Dengan kata lain, krisis Sudan bukan hanya krisis politik, tapi krisis paradigma dan krisis nilai yang jauh dari ajaran Islam.
Islam menawarkan solusi yang menyeluruh bagi persoalan ini. Dalam sistem Islam, sumber daya alam dikelola oleh negara untuk kesejahteraan rakyat, bukan segelintir elit atau perusahaan asing. Keuntungan dari emas, minyak, dan hasil bumi digunakan untuk memenuhi kebutuhan publik—pendidikan, kesehatan, dan pembangunan, bukan untuk membayar utang kepada lembaga keuangan internasional.
Selain itu, Islam menegaskan bahwa kepemimpinan harus berlandaskan amanah dan tanggung jawab di hadapan Allah. Pemimpin sejati tidak mencari legitimasi dari negara asing, tetapi dari keadilan yang dirasakan rakyatnya.
Sudan dan negeri-negeri Muslim lainnya juga perlu membangun solidaritas antarnegara Islam—bukan hanya dalam kata, tetapi dalam ekonomi, politik, dan kemanusiaan. Jika umat Islam bersatu dalam mengelola energi, pangan, dan pertahanan, mereka tidak mudah ditekan oleh kepentingan asing.
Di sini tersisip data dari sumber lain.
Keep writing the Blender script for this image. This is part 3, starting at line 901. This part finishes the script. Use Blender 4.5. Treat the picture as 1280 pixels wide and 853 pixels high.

Keadilan Hanya Akan Terwujud dengan Kembali pada Islam
Selama paradigma materialistik dan kepentingan ekonomi menjadi dasar hubungan internasional, keadilan global akan tetap menjadi utopia. Barat mungkin berbicara tentang demokrasi dan kemanusiaan, tetapi di balik itu sering tersembunyi kepentingan ekonomi dan geopolitik.
Sudan tidak memerlukan belas kasihan dunia. Yang dibutuhkan adalah sistem nilai yang menempatkan manusia di atas materi, amanah di atas kekuasaan, dan keadilan.
Ketika umat Islam kembali menjadikan Islam sebagai pedoman dalam mengatur negara dan sumber daya alam, maka tragedi seperti Sudan tidak akan terulang. Karena hanya dengan Islam, kekayaan menjadi berkah, dan kekuasaan menjadi jalan menuju keadilan sejati.